Ultimately, it seems to us that, from the point of view of proximity, the similarities between the relationship between builder and first owner and the relationship between builder and subsequent owner as regards the particular kind of economic loss are of much greater significance than the differences to which attention has been drawn, namely, the absence of direct contact or dealing and the possibly extended time in which liability might arise.”

  1. As McPherson JA put it in Fangrove Pty. Ltd. (supra) at p. 242:

“The decision in Bryan v Maloney (1995) 182 CLR 609 suggests that residential buildings may occupy a specially favoured place in Australian jurisprudence; but, as the Chief Justice observes in his reasons in the present appeal, any extension of the present boundaries of the liability marked out by that decision is a matter which is for the High Court rather than this Court to determine.”

  1. There is undoubtedly a significant distinction between the circumstances of Bryan v Maloney and the present case in that the applicant here was an engineer who it would seem was engaged by the builder.

  1. On the other hand there is a significant distinction between this case and Fangrove’s case in that this case concerns a dwelling rather than a commercial building.

  1. A number of the considerations relied upon in the joint judgment referred to above in Bryan v Maloney are arguably relevant to the present case whilst a number arguably are not relevant.  It may be that ultimately the plaintiffs will fail in the action because they will not be able to point to the same elements of reliance and assumption of responsibility that existed in Bryan v Maloney or perhaps the same degree of such reliance or assumption of responsibility.  On the other hand the distinction between this case and Fangold Pty. Ltd. may justify a different conclusion.

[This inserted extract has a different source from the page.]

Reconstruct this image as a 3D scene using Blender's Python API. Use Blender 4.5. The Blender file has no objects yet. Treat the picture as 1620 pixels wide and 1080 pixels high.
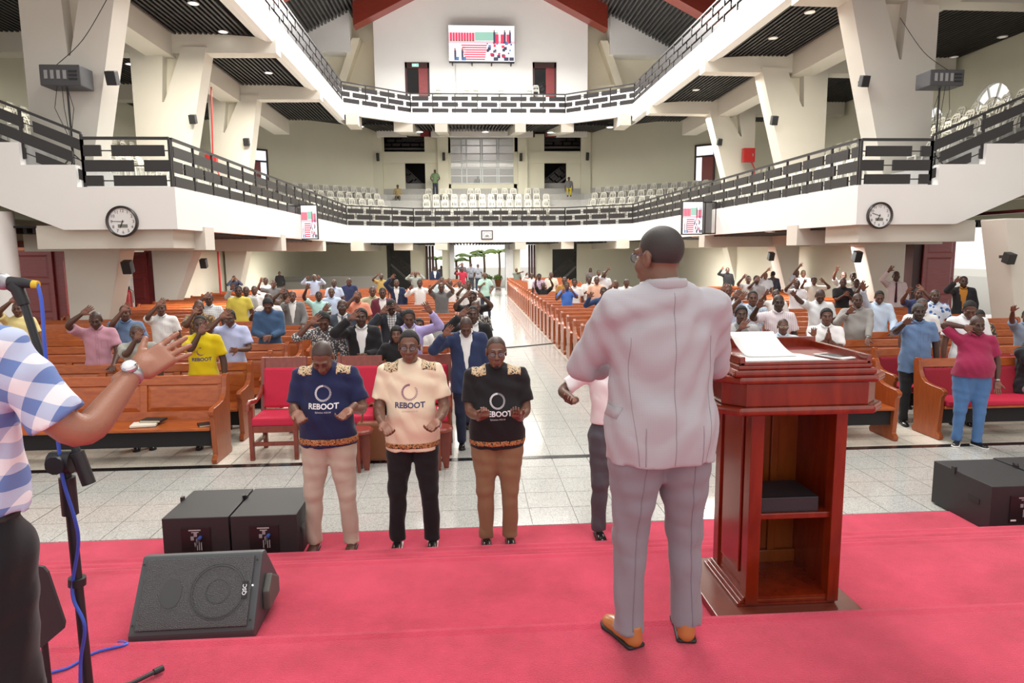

  1. I am not persuaded that the matter can be regarded as so clearly settled by the authorities that bind me that the plaintiffs should be denied the opportunity to pursue their claim against the applicant.

  1. The right to recover damages for pure economic loss is a comparatively new and developing area of the law of negligence.  In a number of cases, including Bryan v Maloney itself and more recently Perre v Apand Pty. Ltd. (1999) 198 CLR 180 the High Court recognised the difficulty which was being encountered in attempting to articulate a governing principle applicable to tortious liability in respect of purely economic loss. As Gaudron J said in Perre v Apand Pty. Ltd. (supra) at p. 197:

“It is not yet developed to a stage where there has been annunciated a governing principle applicable in all cases.  Perhaps it never will.  Not surprisingly, given the present stage of development, different approaches have been advanced as to the way in which claims for which there is no legal precedent should be dealt with.”

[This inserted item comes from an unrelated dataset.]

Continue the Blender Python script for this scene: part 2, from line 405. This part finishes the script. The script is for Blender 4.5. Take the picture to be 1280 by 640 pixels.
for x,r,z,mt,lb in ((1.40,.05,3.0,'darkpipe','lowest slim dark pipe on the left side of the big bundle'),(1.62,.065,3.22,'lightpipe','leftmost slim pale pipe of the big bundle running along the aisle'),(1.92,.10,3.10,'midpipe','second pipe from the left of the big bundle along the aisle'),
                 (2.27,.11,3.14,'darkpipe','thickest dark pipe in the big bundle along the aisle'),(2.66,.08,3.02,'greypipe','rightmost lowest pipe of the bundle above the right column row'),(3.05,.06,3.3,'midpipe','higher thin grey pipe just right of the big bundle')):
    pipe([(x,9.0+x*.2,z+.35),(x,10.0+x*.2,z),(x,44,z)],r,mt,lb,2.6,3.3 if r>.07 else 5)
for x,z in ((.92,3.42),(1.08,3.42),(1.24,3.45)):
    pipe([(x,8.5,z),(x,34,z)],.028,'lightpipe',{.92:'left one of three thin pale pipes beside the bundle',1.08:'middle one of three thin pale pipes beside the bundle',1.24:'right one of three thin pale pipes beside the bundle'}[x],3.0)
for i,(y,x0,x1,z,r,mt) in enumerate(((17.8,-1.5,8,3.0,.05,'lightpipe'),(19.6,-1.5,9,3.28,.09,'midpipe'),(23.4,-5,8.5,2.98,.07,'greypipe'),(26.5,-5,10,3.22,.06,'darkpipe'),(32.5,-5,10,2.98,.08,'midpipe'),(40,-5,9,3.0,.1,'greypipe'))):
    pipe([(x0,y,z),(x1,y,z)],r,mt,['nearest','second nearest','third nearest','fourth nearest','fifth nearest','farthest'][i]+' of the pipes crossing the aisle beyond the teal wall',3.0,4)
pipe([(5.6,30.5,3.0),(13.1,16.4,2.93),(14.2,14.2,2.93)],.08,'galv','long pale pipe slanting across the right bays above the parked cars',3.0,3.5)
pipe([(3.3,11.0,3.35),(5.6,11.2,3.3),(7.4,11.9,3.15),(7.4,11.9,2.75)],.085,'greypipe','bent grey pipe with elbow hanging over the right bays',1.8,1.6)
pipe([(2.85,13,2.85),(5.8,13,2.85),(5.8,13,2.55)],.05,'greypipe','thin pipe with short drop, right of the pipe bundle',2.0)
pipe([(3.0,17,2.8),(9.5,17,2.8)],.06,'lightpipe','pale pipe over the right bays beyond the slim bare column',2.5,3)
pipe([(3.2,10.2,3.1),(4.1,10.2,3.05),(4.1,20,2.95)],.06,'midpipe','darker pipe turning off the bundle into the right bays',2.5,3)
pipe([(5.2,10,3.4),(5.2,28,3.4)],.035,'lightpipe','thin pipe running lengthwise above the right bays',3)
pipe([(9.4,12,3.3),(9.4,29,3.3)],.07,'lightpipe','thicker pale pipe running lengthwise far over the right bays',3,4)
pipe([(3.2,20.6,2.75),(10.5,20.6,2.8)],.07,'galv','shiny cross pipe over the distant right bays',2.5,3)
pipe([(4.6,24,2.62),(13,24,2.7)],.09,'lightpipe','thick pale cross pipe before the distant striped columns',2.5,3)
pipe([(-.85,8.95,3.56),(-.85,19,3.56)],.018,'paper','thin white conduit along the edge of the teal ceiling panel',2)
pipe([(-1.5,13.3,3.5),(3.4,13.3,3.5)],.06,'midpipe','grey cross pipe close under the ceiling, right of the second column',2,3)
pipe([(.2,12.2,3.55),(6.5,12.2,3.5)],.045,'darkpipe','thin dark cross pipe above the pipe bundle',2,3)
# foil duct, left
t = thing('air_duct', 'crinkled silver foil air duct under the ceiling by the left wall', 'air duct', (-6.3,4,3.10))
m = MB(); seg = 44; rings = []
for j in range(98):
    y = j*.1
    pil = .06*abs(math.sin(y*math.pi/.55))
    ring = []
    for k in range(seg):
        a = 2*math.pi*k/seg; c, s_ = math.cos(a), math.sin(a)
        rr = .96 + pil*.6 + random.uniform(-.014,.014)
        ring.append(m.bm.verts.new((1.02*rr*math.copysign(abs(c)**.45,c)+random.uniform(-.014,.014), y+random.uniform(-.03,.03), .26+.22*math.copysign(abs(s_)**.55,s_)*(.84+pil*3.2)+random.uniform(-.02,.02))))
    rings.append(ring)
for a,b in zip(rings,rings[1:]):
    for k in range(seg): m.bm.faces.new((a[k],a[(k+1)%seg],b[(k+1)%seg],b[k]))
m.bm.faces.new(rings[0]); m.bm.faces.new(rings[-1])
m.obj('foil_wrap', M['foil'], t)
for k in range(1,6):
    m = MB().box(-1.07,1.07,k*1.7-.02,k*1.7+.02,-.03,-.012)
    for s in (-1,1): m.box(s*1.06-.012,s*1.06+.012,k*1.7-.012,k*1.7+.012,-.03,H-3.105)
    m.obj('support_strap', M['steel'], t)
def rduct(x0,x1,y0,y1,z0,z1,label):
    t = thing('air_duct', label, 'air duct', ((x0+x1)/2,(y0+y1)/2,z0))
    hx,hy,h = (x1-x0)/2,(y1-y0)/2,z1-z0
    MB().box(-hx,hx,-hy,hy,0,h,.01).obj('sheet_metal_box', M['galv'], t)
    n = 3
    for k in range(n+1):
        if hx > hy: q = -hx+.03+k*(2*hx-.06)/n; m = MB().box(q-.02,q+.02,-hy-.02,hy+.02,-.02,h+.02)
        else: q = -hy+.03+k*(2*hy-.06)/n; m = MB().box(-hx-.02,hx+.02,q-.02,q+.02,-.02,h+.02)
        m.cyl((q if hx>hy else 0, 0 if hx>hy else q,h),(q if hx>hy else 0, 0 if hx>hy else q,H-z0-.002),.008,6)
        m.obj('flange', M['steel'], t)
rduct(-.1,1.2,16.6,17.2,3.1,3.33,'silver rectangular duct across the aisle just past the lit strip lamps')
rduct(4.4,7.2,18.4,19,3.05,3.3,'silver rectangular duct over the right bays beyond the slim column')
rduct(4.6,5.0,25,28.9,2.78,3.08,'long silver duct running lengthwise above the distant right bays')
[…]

  1. This area of law is plainly one in which development is occurring and in which authoritative determination of the general principle governing liability is still awaited.

  1. Whilst the applicant might be justified in its confidence that the plaintiff will not succeed, I am not prepared to conclude that the cause of action is so obviously untenable that it cannot possibly succeed to make the order sought.

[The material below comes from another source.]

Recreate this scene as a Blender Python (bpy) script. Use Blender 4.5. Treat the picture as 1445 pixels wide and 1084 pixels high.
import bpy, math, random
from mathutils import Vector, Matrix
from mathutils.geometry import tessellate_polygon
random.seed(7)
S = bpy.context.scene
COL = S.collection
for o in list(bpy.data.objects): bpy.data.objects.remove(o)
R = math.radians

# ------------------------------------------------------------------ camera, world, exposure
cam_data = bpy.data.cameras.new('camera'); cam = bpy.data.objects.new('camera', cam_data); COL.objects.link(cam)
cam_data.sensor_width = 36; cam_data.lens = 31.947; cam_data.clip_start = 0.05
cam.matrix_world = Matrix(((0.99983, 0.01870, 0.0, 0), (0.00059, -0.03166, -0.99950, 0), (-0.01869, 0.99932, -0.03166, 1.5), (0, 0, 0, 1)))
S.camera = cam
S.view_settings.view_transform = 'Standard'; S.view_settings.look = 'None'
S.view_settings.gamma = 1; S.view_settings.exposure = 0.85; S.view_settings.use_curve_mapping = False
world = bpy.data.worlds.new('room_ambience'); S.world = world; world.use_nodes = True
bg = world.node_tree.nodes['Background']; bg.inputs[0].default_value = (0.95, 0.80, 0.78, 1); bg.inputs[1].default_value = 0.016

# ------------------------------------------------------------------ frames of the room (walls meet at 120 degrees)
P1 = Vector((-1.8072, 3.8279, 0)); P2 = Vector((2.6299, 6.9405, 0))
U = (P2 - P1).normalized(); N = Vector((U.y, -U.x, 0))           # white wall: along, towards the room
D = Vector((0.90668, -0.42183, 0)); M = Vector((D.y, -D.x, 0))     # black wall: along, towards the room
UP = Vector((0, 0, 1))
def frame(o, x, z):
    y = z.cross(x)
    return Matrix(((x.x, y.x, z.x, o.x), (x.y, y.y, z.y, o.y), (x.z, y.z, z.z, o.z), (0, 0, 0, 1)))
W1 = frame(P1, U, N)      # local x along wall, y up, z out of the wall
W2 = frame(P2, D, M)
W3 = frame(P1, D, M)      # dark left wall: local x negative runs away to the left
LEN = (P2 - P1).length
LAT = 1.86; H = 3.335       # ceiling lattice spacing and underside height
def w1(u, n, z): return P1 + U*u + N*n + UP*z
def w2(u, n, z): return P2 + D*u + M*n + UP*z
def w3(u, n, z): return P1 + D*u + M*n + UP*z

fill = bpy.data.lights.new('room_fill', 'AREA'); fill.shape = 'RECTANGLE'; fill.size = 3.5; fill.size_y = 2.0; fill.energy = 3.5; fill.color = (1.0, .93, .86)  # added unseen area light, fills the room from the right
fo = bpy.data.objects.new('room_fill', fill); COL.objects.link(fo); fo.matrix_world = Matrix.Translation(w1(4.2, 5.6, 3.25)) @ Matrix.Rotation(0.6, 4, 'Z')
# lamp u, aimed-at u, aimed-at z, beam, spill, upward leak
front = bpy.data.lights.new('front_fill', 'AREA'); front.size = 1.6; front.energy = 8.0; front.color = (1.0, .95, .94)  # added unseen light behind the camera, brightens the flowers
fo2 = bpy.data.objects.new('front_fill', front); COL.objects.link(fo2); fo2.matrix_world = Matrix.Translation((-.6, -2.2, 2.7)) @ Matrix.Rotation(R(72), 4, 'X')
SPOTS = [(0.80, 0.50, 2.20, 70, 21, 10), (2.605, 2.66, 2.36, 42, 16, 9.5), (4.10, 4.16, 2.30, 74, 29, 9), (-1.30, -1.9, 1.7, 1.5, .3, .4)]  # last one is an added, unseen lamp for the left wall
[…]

  1. I should add that it was contended that a relevant factor in the case was that the defect had manifested itself prior to the plaintiffs purchasing the dwelling.  This is based upon a statement made by a previous owner to Mr. Lennox.

  1. On the other hand the plaintiffs plead that it was some year after they first took possession of the house that they noticed cracks in its internal walls.  I do not think it would be appropriate in the circumstances of this case to proceed upon the basis that the hearsay evidence contained in Mr. Lennox’s affidavit is correct.

  1. The result will be that the application is dismissed with costs.